Espresso w cenie do 2 euro, usługi fryzjerskie droższe średnio o 25 procent - takie podwyżki odnotowano w wielu częściach Włoch po otwarciu barów i salonów usługowych. Według organizacji obrony konsumentów najbardziej ceny wzrosły w Mediolanie.

“Otrzymujemy dziesiątki sygnałów o wzroście cen”- poinformowała organizacja Codacons po trzech dniach odmrożenia biznesu i usług w kraju. Według dotychczasowych obliczeń kawa zdrożała od ponad 20 do 53 procent.

To właśnie w barach, otwartych po ponad dwóch miesiącach przerwy notuje się największe podwyżki. W Mediolanie kawa espresso w niektórych lokalach zdrożało z 1,30 euro nawet do 2 euro, a w Rzymie z około 1 euro do 1,50. We Florencji cena wzrosła z 1,40 do 1,70 euro.

Także w wielu spośród przeżywających od poniedziałku oblężenie salonów fryzjerskich ceny poszły w górę, np. strzyżenia średnio z 20 do 25 euro.

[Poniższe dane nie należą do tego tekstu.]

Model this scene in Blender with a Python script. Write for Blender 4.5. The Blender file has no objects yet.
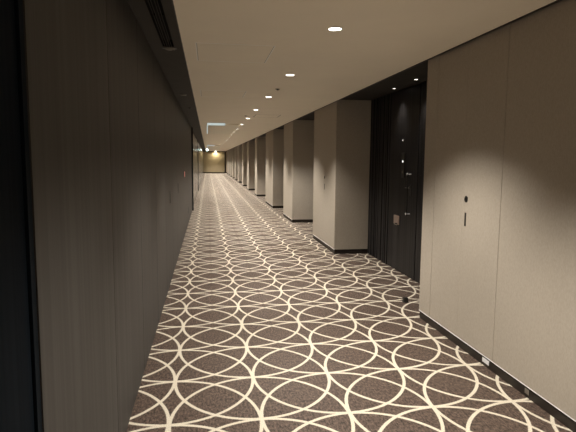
import bpy, bmesh, math, random
from mathutils import Vector, Matrix
random.seed(4)
S = bpy.context.scene
COL = S.collection
H = 2.4175            # finished ceiling height
XL, XR, XB = -0.4555, 2.004, 2.56
Y0, Y1 = -3.0, 57.0

# ------------------------------------------------------------------ materials
def new_mat(name):
    m = bpy.data.materials.new(name); m.use_nodes = True
    nt = m.node_tree
    return m, nt, nt.nodes['Principled BSDF']

def N(nt, kind, **kw):
    n = nt.nodes.new(kind)
    for k, v in kw.items(): setattr(n, k, v)
    return n

def M(nt, op, a, b=None, c=None, clamp=False):
    n = nt.nodes.new('ShaderNodeMath'); n.operation = op; n.use_clamp = clamp
    for i, v in enumerate((a, b, c)):
        if v is None: continue
        if isinstance(v, (int, float)): n.inputs[i].default_value = v
        else: nt.links.new(v, n.inputs[i])
    return n.outputs[0]

def grain_mat(name, c1, c2, scale, rough=0.5, spec=0.5, bump=0.0, detail=3, metallic=0, ior=1.45):
    """two tone procedural material, noise stretched by scale=(x,y,z)"""
    m, nt, b = new_mat(name)
    tc = N(nt, 'ShaderNodeTexCoord'); mp = N(nt, 'ShaderNodeMapping')
    mp.inputs['Scale'].default_value = scale
    nt.links.new(tc.outputs['Object'], mp.inputs[0])
    nz = N(nt, 'ShaderNodeTexNoise'); nz.inputs['Scale'].default_value = 1
    nz.inputs['Detail'].default_value = detail; nz.inputs['Roughness'].default_value = .6
    nt.links.new(mp.outputs[0], nz.inputs['Vector'])
    cr = N(nt, 'ShaderNodeValToRGB')
    cr.color_ramp.elements[0].position = .3; cr.color_ramp.elements[1].position = .7
    cr.color_ramp.elements[0].color = (*c1, 1); cr.color_ramp.elements[1].color = (*c2, 1)
    nt.links.new(nz.outputs[0], cr.inputs[0])
    nt.links.new(cr.outputs[0], b.inputs['Base Color'])
    b.inputs['Roughness'].default_value = rough
    b.inputs['Specular IOR Level'].default_value = spec
    b.inputs['Metallic'].default_value = metallic
    b.inputs['IOR'].default_value = ior
    if bump:
        bp = N(nt, 'ShaderNodeBump'); bp.inputs['Strength'].default_value = bump
        bp.inputs['Distance'].default_value = .002
        nt.links.new(nz.outputs[0], bp.inputs['Height']); nt.links.new(bp.outputs[0], b.inputs['Normal'])
    return m

def emit_mat(name, col, strength):
    m, nt, b = new_mat(name)
    b.inputs['Base Color'].default_value = (.8, .8, .8, 1)
    b.inputs['Emission Color'].default_value = (*col, 1)
    b.inputs['Emission Strength'].default_value = strength
    return m

def carpet_mat():
    m, nt, b = new_mat('ring_carpet')
    tc = N(nt, 'ShaderNodeTexCoord'); sp = N(nt, 'ShaderNodeSeparateXYZ')
    # slight wobble of the woven line
    nzw = N(nt, 'ShaderNodeTexNoise'); nzw.inputs['Scale'].default_value = 90; nzw.inputs['Detail'].default_value = 1
    nt.links.new(tc.outputs['Object'], nzw.inputs['Vector'])
    nt.links.new(tc.outputs['Object'], sp.inputs[0])
    u = M(nt, 'DIVIDE', M(nt, 'SUBTRACT', sp.outputs[0], -.2298), .5282)
    v = M(nt, 'DIVIDE', M(nt, 'SUBTRACT', sp.outputs[1], 2.8226 - 20 * .581), .581)
    u = M(nt, 'ADD', u, 10.0)
    v = M(nt, 'ADD', v, 20.0)
    fu = M(nt, 'FRACT', u); fv = M(nt, 'FRACT', v)
    gu = M(nt, 'SUBTRACT', 1.0, fu); gv = M(nt, 'SUBTRACT', 1.0, fv)
    best = None
    for a in (fu, gu):
        for c in (fv, gv):
            d = M(nt, 'SQRT', M(nt, 'ADD', M(nt, 'MULTIPLY', a, a), M(nt, 'MULTIPLY', c, c)))
            d = M(nt, 'ABSOLUTE', M(nt, 'SUBTRACT', d, 1.0 - 0.006))
            best = d if best is None else M(nt, 'MINIMUM', best, d)
    best = M(nt, 'ADD', best, M(nt, 'MULTIPLY', M(nt, 'SUBTRACT', nzw.outputs[0], .5), .010))
    mr = N(nt, 'ShaderNodeMapRange'); mr.inputs['From Min'].default_value = .0165; mr.inputs['From Max'].default_value = .0230
    mr.inputs['To Min'].default_value = 1; mr.inputs['To Max'].default_value = 0
    nt.links.new(best, mr.inputs['Value'])
    # heathered pile
    n1 = N(nt, 'ShaderNodeTexNoise'); n1.inputs['Scale'].default_value = 75; n1.inputs['Detail'].default_value = 4; n1.inputs['Roughness'].default_value = .8
    mp = N(nt, 'ShaderNodeMapping'); mp.inputs['Scale'].default_value = (1, .45, 1)
    nt.links.new(tc.outputs['Object'], mp.inputs[0]); nt.links.new(mp.outputs[0], n1.inputs['Vector'])
    cr = N(nt, 'ShaderNodeValToRGB')
    e = cr.color_ramp.elements
    e[0].position = .38; e[0].color = (.009, .006, .0045, 1)
    e[1].position = .64; e[1].color = (.17, .122, .098, 1)
    nt.links.new(n1.outputs[0], cr.inputs[0])
    n2 = N(nt, 'ShaderNodeTexNoise'); n2.inputs['Scale'].default_value = 220; n2.inputs['Detail'].default_value = 1
    nt.links.new(tc.outputs['Object'], n2.inputs['Vector'])
    cl = N(nt, 'ShaderNodeValToRGB'); e = cl.color_ramp.elements
    e[0].position = .3; e[0].color = (.42, .37, .28, 1); e[1].position = .62; e[1].color = (.74, .695, .59, 1)
    nt.links.new(n2.outputs[0], cl.inputs[0])
    mx = N(nt, 'ShaderNodeMixRGB'); nt.links.new(mr.outputs[0], mx.inputs[0])
    nt.links.new(cr.outputs[0], mx.inputs[1]); nt.links.new(cl.outputs[0], mx.inputs[2])
    nt.links.new(mx.outputs[0], b.inputs['Base Color'])
    b.inputs['Roughness'].default_value = .5
    b.inputs['Specular IOR Level'].default_value = .3
    b.inputs['Sheen Weight'].default_value = .15
    b.inputs['Sheen Roughness'].default_value = .25
    bp = N(nt, 'ShaderNodeBump'); bp.inputs['Strength'].default_value = .5; bp.inputs['Distance'].default_value = .003
    nt.links.new(n1.outputs[0], bp.inputs['Height']); nt.links.new(bp.outputs[0], b.inputs['Normal'])
    return m

CREAM = grain_mat('linen_wallcover', (.395, .355, .30), (.455, .41, .35), (120, 120, 60), .8, .2, .1, ior=1.15)
CEIL = grain_mat('ceiling_paint', (.87, .80, .69), (.90, .83, .71), (2, 2, 2), .9, .1)
DARKLAM = grain_mat('dark_laminate_wall', (.045, .042, .040), (.071, .067, .063), (1, 30, .25), .42, .5, 0, ior=1.13)
GLOSSLAM = grain_mat('glossy_laminate_wall', (.050, .046, .042), (.075, .068, .062), (1, 30, .25), .2, .5, 0, ior=1.4)
BLACKWOOD = grain_mat('black_wood', (.003, .005, .008), (.007, .010, .014), (1, 60, .8), .5, .3, ior=1.08)
FLUTE = grain_mat('ebony_veneer', (.005, .0045, .0045), (.034, .032, .033), (40, 55, .5), .34, .5, .2, ior=1.22)
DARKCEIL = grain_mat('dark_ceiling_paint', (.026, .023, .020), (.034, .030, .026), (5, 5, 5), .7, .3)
GAP = grain_mat('shadow_gap_black', (.004, .004, .004), (.006, .006, .006), (5, 5, 5), .8, .1)
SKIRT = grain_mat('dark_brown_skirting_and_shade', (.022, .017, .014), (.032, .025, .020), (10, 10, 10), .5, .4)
TAN = grain_mat('tan_wallcover', (.33, .27, .17), (.38, .31, .20), (3, 3, 1), .7, .2)
ALU = grain_mat('pale_aluminium', (.72, .71, .69), (.78, .77, .75), (5, 90, 90), .4, .5, metallic=.6)
CHROME = grain_mat('satin_chrome', (.70, .68, .65), (.8, .78, .75), (5, 5, 5), .22, .5, metallic=1)
BRONZE = grain_mat('brown_bronze', (.30, .22, .18), (.38, .29, .24), (20, 20, 20), .35, .5, metallic=.1)
BLACKMET = grain_mat('black_metal', (.012, .011, .010), (.018, .017, .015), (20, 20, 20), .4, .5)
WHITEPL = grain_mat('white_plastic_and_highlight', (.78, .79, .82), (.84, .85, .88), (9, 9, 9), .4, .5)
GREYPL = grain_mat('grey_plastic', (.16, .14, .12), (.2, .18, .15), (9, 9, 9), .5, .4)
LED = emit_mat('warm_led', (1, .93, .80), 14)
LEDSMALL = emit_mat('alcove_led', (1, .93, .82), 6)
COOL = emit_mat('cool_sheen_glow', (.62, .82, .86), .55)
EXITM = emit_mat('exit_panel_light', (.70, 1, .98), 20)
RED = emit_mat('red_indicator', (1, .16, .13), .55)
DOT = emit_mat('white_indicator_and_glint', (1, .98, .93), 1.6)
def glass_mat():
    m, nt, b = new_mat('clear_glass')
    b.inputs['Transmission Weight'].default_value = 1; b.inputs['Roughness'].default_value = .02
    b.inputs['IOR'].default_value = 1.1; b.inputs['Base Color'].default_value = (.97, .99, .99, 1)
    return m
GLASS = glass_mat()
CARPET = carpet_mat()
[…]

Ale są też miejsca, w których podwyżki sięgnęły ponad 60 procent.

Stowarzyszenie konsumenckie gromadzi również liczne sygnały o wzroście cen żywności.

„To prawdziwy skandal, że handlowcy i usługodawcy przerzucają ciężar straconych wpływów i kosztów związanych z bezpieczeństwem sanitarnym na barki konsumentów”- podkreślił prezes Codacons Carlo Rienzi. Zadeklarował gotowość zgłoszenia tych przypadków w prokuraturze.